If you're anything like me, it's very easy to start self-isolating. The siren song of nobody cares about me anyway, everyone would be relieved if I disappeared from their lives, I can do it on my own is too strong, too convincing to resist. If you're alone, you only have yourself to worry about, and that's safer and easier and less painful. But it's not. You know it's not. I know it's not. It's a disservice to all of us to make ourselves and our lives smaller in a vain attempt to feel like we have control. We don't, and it's okay. We're all going to be okay. I love you so much, and no one says that enough. There's a weird belief from a lot of people that saying it too much devalues its meaning and that has always seemed like nonsense to me. I need to hear it and feel it and I know you do too, whether your love language is words of affirmation or not. There isn't a finite amount of love we have to hoard so it doesn't all get used up. Making more love makes more love, and so, I love you, and that's why I know we're going to be okay. That's something they can't take from us and it's something that can save us if we remember how to let it.
This all feels very small and trite, but not everything is large scale, you know? Not all of us are meant for the big picture fight. I'm not. I'm meant for the tiny, seemingly insignificant kindnesses and acts of radical vulnerability that make the big picture fight possible. This is my work and I'm so glad to do it. I hope it helps. I hope these words mean something to even just a single one of you. I'm going to leave you with this, the words of someone else that echo my own. Cling to the little things because they're the things you can hold and the things that will hold you. I'm holding you as I send this out, and after. I got you. We got this.

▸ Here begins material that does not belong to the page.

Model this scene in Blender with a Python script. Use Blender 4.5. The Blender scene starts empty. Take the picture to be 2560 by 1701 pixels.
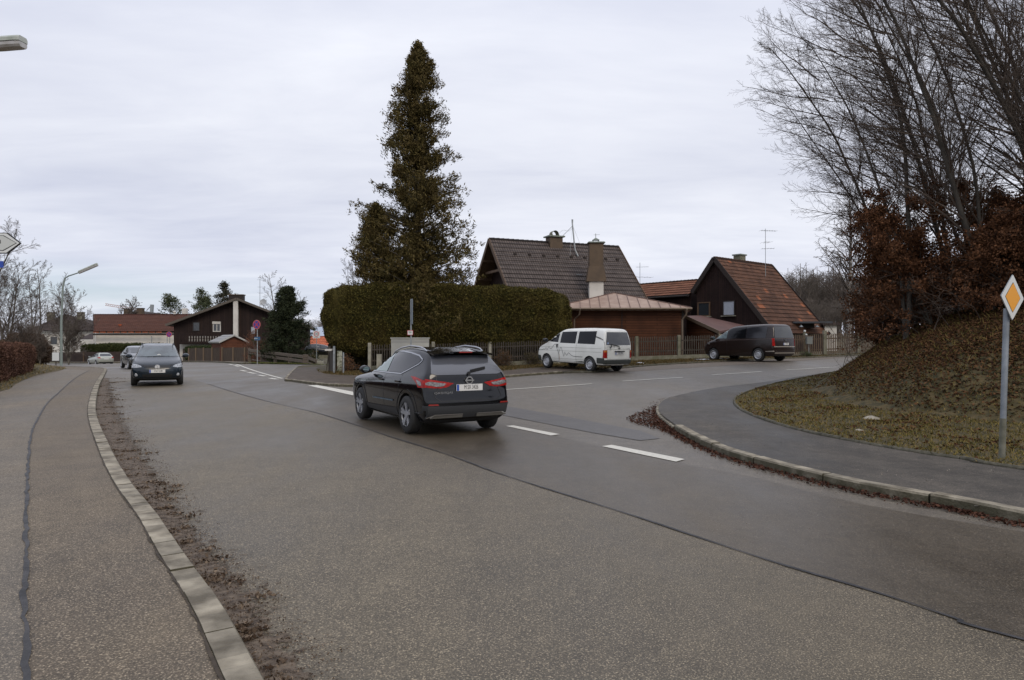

Reasons to Live Through the Apocalypse
By Nikita Gill
Sunrises. People you have still to meet and laugh with. Songs
about love, peace, anger, and revolution. Walks in the woods.
The smile you exchange with a stranger when you experience
beauty accidentally together. Butterflies. Seeing your grandparents again. the moon in all her forms, whether half or full. Dogs.
Birthdays and half-birthdays. That feeling of floating in love.
Watching birds eat from bird feeders. The waves of happiness
that follow the end of sadness. Brown eyes. Watching a boat cross
an empty sea. Sunsets. Dipping your feet in the river. Balconies.
Cake. The wind in your face when you roll the car window down
an open highway. Falling asleep to the sound of a steady
heartbeat. Warm cups of tea on cold days. Hugs. Night skies. Art
museums. Books filled with everything you do not yet know.
Long conversations. Long-lost friends. Poetry.